### Source material ###

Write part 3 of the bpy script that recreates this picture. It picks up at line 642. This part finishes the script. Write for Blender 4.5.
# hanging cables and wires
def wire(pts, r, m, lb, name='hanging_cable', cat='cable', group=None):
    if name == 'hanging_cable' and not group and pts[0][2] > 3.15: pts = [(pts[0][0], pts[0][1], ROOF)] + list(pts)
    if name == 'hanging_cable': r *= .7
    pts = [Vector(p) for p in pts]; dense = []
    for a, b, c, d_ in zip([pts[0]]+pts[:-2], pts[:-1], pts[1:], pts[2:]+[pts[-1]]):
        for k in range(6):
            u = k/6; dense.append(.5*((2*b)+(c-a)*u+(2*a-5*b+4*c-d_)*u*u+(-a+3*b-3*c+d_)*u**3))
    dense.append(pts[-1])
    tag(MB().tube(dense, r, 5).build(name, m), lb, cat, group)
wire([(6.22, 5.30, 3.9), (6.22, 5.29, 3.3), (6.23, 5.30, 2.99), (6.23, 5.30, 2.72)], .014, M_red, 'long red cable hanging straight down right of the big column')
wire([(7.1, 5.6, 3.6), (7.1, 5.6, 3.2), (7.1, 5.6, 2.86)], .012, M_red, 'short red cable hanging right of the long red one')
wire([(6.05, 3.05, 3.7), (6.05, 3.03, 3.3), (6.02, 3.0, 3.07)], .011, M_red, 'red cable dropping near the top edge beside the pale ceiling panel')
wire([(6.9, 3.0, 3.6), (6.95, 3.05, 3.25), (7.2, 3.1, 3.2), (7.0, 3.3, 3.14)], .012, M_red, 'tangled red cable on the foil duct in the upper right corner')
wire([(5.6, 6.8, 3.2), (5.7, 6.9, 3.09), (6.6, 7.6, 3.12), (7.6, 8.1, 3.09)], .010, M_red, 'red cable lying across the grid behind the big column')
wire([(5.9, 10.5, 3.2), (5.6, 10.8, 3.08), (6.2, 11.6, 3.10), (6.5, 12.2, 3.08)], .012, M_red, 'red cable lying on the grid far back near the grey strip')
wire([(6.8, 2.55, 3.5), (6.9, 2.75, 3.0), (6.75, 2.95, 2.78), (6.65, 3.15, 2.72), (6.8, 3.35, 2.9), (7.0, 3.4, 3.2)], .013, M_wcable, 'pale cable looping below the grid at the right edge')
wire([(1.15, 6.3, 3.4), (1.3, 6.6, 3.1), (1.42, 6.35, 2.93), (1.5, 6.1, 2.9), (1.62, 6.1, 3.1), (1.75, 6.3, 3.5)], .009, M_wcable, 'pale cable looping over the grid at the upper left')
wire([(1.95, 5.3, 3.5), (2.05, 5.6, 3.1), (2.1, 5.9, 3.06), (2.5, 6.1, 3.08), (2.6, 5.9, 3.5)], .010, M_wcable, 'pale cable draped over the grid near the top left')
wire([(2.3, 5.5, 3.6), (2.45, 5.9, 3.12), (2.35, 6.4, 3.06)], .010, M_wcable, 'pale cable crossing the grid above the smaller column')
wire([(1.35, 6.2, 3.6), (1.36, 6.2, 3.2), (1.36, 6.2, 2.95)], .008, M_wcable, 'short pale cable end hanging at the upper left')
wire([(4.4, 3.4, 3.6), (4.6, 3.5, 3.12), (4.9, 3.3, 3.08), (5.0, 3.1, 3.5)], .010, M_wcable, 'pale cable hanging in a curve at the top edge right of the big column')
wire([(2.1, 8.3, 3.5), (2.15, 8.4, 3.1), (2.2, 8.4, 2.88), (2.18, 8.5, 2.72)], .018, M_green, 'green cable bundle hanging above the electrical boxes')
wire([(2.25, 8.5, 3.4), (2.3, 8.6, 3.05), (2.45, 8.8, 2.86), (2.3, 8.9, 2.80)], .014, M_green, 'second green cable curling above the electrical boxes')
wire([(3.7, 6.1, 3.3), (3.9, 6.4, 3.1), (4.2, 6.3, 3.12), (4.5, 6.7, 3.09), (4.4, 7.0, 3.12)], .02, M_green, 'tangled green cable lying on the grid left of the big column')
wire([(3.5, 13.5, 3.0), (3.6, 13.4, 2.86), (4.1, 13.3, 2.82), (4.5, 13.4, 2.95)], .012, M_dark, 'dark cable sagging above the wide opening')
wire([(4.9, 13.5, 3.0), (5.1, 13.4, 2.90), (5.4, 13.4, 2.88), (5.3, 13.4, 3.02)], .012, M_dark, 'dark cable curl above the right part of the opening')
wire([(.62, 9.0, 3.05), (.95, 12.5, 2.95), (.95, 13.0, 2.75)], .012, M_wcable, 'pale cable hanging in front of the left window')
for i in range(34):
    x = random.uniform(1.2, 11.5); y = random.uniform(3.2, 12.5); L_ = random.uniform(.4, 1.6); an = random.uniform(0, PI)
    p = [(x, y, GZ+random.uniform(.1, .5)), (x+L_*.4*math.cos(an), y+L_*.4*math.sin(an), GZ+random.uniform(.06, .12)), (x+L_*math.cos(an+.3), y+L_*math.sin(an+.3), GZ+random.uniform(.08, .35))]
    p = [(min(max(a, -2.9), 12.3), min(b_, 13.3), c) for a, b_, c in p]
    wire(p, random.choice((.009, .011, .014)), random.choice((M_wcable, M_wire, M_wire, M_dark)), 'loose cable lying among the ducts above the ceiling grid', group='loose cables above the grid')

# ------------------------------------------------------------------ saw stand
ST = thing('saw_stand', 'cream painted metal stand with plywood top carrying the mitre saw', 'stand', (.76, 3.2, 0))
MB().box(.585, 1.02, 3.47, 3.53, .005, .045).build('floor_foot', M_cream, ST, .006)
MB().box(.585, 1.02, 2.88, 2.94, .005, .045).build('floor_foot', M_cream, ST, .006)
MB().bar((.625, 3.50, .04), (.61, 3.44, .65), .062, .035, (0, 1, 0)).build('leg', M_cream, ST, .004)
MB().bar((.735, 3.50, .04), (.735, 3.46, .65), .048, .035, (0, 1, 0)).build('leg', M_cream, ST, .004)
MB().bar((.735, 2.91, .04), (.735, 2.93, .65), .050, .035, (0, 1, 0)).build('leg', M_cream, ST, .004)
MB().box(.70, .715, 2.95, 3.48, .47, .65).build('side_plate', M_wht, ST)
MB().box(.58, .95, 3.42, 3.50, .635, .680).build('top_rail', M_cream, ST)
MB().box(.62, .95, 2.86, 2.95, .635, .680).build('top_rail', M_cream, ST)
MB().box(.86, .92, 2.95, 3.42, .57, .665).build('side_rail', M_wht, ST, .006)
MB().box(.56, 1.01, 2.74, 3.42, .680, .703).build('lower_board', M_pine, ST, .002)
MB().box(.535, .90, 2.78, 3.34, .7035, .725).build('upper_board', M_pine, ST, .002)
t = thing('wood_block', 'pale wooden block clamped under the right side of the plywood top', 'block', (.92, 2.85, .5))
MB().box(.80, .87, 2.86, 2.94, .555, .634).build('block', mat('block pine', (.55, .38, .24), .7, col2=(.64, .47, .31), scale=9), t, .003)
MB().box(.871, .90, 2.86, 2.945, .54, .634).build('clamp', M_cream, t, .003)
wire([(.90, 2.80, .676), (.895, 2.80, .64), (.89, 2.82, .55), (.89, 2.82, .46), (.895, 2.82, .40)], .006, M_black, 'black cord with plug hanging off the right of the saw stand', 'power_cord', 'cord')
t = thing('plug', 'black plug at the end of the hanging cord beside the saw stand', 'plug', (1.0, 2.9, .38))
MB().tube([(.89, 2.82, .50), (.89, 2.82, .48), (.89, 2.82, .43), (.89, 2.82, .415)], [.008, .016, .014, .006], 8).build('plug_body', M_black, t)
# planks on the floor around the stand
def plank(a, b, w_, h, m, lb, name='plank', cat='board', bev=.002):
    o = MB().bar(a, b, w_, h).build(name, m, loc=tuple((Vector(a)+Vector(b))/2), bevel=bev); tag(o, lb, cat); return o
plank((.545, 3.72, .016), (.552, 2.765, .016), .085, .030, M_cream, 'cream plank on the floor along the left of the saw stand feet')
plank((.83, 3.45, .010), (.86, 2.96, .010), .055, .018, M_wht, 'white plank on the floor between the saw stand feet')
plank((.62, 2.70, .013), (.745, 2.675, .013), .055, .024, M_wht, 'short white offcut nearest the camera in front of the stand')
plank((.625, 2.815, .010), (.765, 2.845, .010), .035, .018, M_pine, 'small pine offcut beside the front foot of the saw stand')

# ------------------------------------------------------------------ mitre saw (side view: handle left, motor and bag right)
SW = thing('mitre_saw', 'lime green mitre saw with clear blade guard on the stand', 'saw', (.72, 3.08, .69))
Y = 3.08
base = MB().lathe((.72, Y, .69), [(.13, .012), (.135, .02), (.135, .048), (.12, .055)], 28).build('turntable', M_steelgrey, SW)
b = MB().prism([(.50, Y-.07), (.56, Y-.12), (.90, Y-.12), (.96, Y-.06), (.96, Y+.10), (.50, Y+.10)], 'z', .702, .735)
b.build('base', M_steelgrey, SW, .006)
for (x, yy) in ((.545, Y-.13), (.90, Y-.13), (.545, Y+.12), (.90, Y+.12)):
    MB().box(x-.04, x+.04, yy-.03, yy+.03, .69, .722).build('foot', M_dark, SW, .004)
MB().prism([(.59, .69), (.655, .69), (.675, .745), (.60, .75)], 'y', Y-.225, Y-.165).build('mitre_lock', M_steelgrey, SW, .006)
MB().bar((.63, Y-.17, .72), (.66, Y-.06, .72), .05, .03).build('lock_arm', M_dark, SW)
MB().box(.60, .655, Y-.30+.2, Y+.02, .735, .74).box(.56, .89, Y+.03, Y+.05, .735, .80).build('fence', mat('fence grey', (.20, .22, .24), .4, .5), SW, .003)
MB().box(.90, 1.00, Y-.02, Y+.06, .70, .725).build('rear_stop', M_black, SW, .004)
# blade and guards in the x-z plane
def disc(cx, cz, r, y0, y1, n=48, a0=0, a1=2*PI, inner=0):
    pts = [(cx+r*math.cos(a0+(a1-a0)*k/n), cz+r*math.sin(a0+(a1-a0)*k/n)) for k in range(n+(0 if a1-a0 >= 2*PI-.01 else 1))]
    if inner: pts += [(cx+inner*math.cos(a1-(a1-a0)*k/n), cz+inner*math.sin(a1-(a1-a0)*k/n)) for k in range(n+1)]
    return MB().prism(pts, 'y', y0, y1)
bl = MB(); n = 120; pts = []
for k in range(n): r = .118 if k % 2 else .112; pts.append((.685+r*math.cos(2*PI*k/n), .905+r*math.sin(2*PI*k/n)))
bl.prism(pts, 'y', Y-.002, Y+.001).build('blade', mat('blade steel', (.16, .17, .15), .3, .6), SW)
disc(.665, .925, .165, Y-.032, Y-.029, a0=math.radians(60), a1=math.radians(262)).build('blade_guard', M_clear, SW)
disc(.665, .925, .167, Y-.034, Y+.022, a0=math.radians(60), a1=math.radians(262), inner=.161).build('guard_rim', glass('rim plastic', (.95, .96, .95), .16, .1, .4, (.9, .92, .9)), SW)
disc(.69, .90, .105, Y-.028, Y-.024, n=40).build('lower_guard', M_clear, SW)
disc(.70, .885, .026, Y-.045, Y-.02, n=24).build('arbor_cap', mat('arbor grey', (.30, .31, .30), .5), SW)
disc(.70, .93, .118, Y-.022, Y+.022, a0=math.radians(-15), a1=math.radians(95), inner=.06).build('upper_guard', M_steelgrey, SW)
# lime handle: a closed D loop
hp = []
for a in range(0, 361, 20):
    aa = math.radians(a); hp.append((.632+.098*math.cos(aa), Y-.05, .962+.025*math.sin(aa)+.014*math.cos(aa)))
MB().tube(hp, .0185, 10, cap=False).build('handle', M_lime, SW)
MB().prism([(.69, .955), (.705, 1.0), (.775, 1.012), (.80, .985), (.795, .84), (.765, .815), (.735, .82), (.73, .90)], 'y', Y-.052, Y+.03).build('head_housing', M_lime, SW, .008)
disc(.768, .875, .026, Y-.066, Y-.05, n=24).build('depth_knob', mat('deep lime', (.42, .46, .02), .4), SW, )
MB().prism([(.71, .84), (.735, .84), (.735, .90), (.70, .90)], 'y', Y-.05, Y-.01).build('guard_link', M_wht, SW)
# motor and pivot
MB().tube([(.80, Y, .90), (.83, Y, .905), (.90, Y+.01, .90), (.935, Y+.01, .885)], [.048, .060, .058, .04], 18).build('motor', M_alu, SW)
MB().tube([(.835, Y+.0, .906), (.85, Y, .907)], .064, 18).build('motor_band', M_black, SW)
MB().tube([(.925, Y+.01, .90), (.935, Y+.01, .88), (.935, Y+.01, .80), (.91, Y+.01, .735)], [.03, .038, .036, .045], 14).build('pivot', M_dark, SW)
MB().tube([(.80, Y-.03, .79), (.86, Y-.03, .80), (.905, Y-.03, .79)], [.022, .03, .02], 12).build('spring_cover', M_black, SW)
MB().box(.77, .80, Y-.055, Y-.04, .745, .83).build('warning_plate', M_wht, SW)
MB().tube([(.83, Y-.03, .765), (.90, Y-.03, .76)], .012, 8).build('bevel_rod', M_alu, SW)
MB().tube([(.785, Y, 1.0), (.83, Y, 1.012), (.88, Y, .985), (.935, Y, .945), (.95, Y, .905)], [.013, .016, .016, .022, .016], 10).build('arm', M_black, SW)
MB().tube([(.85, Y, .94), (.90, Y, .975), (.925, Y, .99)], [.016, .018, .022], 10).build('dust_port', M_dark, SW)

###

Show each line of the data that contains the string "part".

Write part 3 of the bpy script that recreates this picture. It picks up at line 642. This part finishes the script. Write for Blender 4.5.
wire([(4.9, 13.5, 3.0), (5.1, 13.4, 2.90), (5.4, 13.4, 2.88), (5.3, 13.4, 3.02)], .012, M_dark, 'dark cable curl above the right part of the opening')